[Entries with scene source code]
⟨

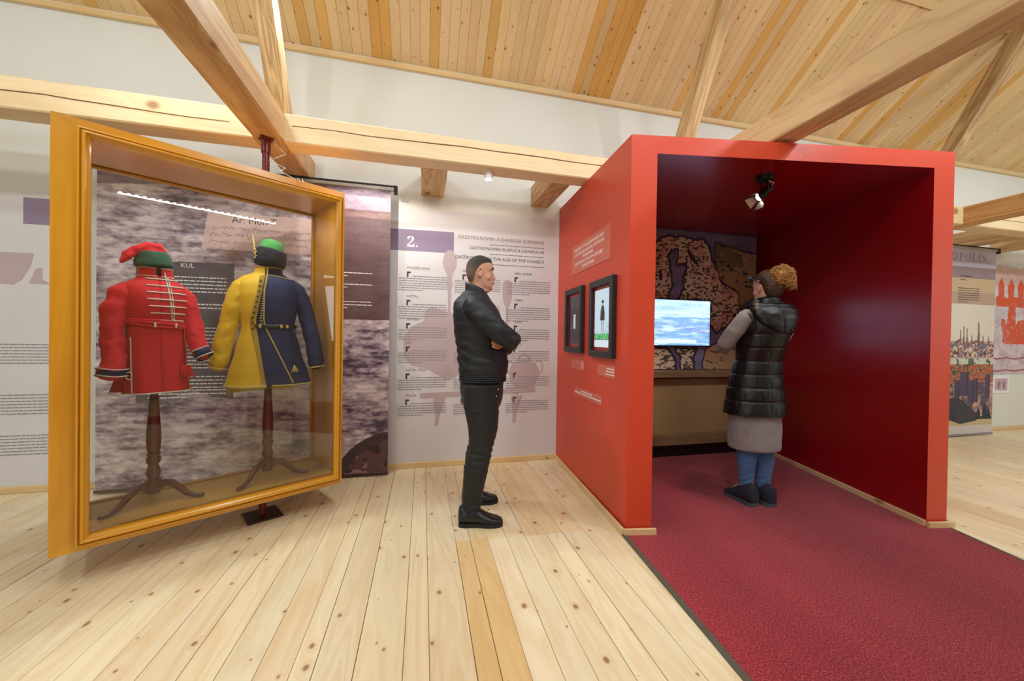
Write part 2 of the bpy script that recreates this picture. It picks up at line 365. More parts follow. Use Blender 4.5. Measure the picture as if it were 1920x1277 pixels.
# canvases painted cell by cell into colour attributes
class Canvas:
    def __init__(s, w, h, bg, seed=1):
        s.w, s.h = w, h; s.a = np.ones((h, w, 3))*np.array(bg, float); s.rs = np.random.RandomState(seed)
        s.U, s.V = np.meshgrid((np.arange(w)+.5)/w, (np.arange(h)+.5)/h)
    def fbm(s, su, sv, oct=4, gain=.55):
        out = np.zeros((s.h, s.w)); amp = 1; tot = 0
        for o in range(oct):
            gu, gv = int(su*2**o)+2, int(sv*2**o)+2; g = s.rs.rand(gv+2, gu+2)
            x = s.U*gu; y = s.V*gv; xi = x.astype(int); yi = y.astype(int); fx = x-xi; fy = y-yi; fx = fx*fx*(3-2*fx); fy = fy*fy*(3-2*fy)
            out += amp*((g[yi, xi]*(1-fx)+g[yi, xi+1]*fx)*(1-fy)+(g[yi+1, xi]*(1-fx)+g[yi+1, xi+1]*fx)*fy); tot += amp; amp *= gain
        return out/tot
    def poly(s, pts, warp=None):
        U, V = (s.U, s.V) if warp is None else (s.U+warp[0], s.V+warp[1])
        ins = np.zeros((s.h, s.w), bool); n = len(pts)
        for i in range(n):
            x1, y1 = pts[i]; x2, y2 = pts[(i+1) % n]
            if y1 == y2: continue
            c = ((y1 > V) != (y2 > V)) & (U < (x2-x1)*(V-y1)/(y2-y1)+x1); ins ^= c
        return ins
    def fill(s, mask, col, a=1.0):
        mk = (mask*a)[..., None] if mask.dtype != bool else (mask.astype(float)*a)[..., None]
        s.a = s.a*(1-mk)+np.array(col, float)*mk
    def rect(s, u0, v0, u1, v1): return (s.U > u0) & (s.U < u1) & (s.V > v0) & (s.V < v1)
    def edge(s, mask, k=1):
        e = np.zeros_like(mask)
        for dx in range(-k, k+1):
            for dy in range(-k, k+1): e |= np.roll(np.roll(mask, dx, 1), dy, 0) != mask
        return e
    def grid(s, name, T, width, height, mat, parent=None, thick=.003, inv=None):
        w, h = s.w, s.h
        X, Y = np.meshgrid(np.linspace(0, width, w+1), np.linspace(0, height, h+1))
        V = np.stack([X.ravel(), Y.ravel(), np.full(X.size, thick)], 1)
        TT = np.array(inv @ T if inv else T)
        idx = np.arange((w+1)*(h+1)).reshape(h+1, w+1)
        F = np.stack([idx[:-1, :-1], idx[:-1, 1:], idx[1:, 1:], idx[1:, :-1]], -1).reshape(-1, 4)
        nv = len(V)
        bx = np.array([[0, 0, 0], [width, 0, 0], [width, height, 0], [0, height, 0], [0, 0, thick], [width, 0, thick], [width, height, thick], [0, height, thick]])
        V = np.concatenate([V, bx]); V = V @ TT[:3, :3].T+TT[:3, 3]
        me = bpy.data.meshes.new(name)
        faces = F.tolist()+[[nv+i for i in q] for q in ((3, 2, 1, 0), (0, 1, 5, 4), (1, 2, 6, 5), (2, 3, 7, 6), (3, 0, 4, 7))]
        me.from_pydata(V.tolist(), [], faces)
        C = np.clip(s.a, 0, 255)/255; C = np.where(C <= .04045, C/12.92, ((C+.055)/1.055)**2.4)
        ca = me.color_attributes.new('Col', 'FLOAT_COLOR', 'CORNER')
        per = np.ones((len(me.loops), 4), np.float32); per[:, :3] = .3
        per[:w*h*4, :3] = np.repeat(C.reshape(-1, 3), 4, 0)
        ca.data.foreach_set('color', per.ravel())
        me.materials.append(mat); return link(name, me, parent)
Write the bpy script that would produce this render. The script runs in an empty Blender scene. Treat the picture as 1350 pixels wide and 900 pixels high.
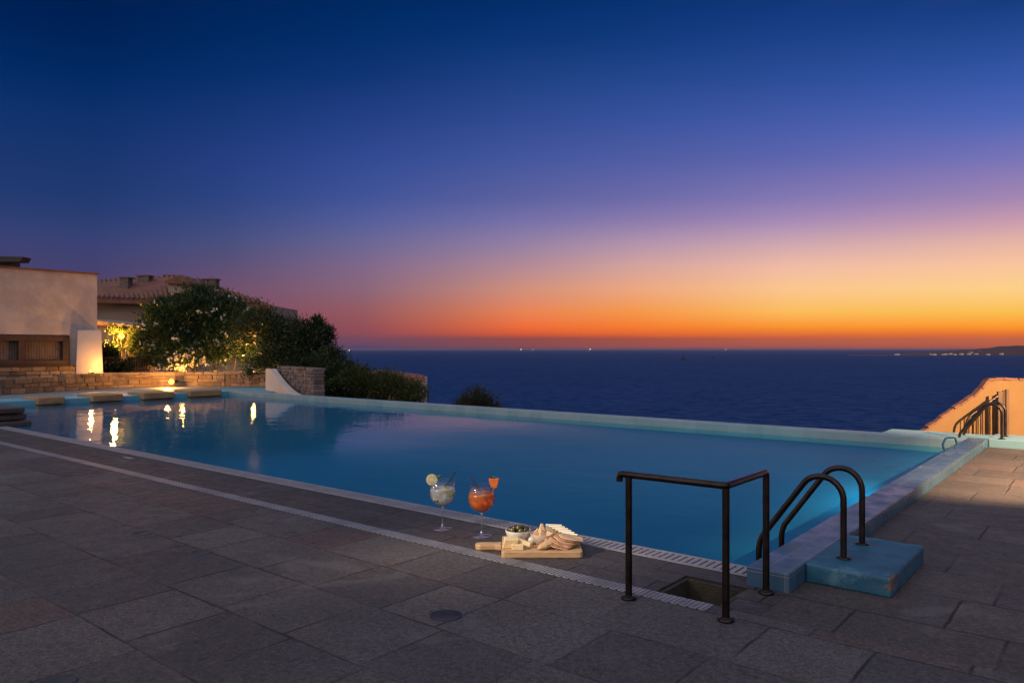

⟩

--- Written task ---
Print all of the entries word for word. Omit the pictures they contain.

--- Solution to the problem ---
Write part 2 of the bpy script that recreates this picture. It picks up at line 365. More parts follow. Use Blender 4.5. Measure the picture as if it were 1920x1277 pixels.
# canvases painted cell by cell into colour attributes
class Canvas:
    def __init__(s, w, h, bg, seed=1):
        s.w, s.h = w, h; s.a = np.ones((h, w, 3))*np.array(bg, float); s.rs = np.random.RandomState(seed)
        s.U, s.V = np.meshgrid((np.arange(w)+.5)/w, (np.arange(h)+.5)/h)
    def fbm(s, su, sv, oct=4, gain=.55):
        out = np.zeros((s.h, s.w)); amp = 1; tot = 0
        for o in range(oct):
            gu, gv = int(su*2**o)+2, int(sv*2**o)+2; g = s.rs.rand(gv+2, gu+2)
            x = s.U*gu; y = s.V*gv; xi = x.astype(int); yi = y.astype(int); fx = x-xi; fy = y-yi; fx = fx*fx*(3-2*fx); fy = fy*fy*(3-2*fy)
            out += amp*((g[yi, xi]*(1-fx)+g[yi, xi+1]*fx)*(1-fy)+(g[yi+1, xi]*(1-fx)+g[yi+1, xi+1]*fx)*fy); tot += amp; amp *= gain
        return out/tot
    def poly(s, pts, warp=None):
        U, V = (s.U, s.V) if warp is None else (s.U+warp[0], s.V+warp[1])
        ins = np.zeros((s.h, s.w), bool); n = len(pts)
        for i in range(n):
            x1, y1 = pts[i]; x2, y2 = pts[(i+1) % n]
            if y1 == y2: continue
            c = ((y1 > V) != (y2 > V)) & (U < (x2-x1)*(V-y1)/(y2-y1)+x1); ins ^= c
        return ins
    def fill(s, mask, col, a=1.0):
        mk = (mask*a)[..., None] if mask.dtype != bool else (mask.astype(float)*a)[..., None]
        s.a = s.a*(1-mk)+np.array(col, float)*mk
    def rect(s, u0, v0, u1, v1): return (s.U > u0) & (s.U < u1) & (s.V > v0) & (s.V < v1)
    def edge(s, mask, k=1):
        e = np.zeros_like(mask)
        for dx in range(-k, k+1):
            for dy in range(-k, k+1): e |= np.roll(np.roll(mask, dx, 1), dy, 0) != mask
        return e
    def grid(s, name, T, width, height, mat, parent=None, thick=.003, inv=None):
        w, h = s.w, s.h
        X, Y = np.meshgrid(np.linspace(0, width, w+1), np.linspace(0, height, h+1))
        V = np.stack([X.ravel(), Y.ravel(), np.full(X.size, thick)], 1)
        TT = np.array(inv @ T if inv else T)
        idx = np.arange((w+1)*(h+1)).reshape(h+1, w+1)
        F = np.stack([idx[:-1, :-1], idx[:-1, 1:], idx[1:, 1:], idx[1:, :-1]], -1).reshape(-1, 4)
        nv = len(V)
        bx = np.array([[0, 0, 0], [width, 0, 0], [width, height, 0], [0, height, 0], [0, 0, thick], [width, 0, thick], [width, height, thick], [0, height, thick]])
        V = np.concatenate([V, bx]); V = V @ TT[:3, :3].T+TT[:3, 3]
        me = bpy.data.meshes.new(name)
        faces = F.tolist()+[[nv+i for i in q] for q in ((3, 2, 1, 0), (0, 1, 5, 4), (1, 2, 6, 5), (2, 3, 7, 6), (3, 0, 4, 7))]
        me.from_pydata(V.tolist(), [], faces)
        C = np.clip(s.a, 0, 255)/255; C = np.where(C <= .04045, C/12.92, ((C+.055)/1.055)**2.4)
        ca = me.color_attributes.new('Col', 'FLOAT_COLOR', 'CORNER')
        per = np.ones((len(me.loops), 4), np.float32); per[:, :3] = .3
        per[:w*h*4, :3] = np.repeat(C.reshape(-1, 3), 4, 0)
        ca.data.foreach_set('color', per.ravel())
        me.materials.append(mat); return link(name, me, parent)
Write the bpy script that would produce this render. The script runs in an empty Blender scene. Treat the picture as 1350 pixels wide and 900 pixels high.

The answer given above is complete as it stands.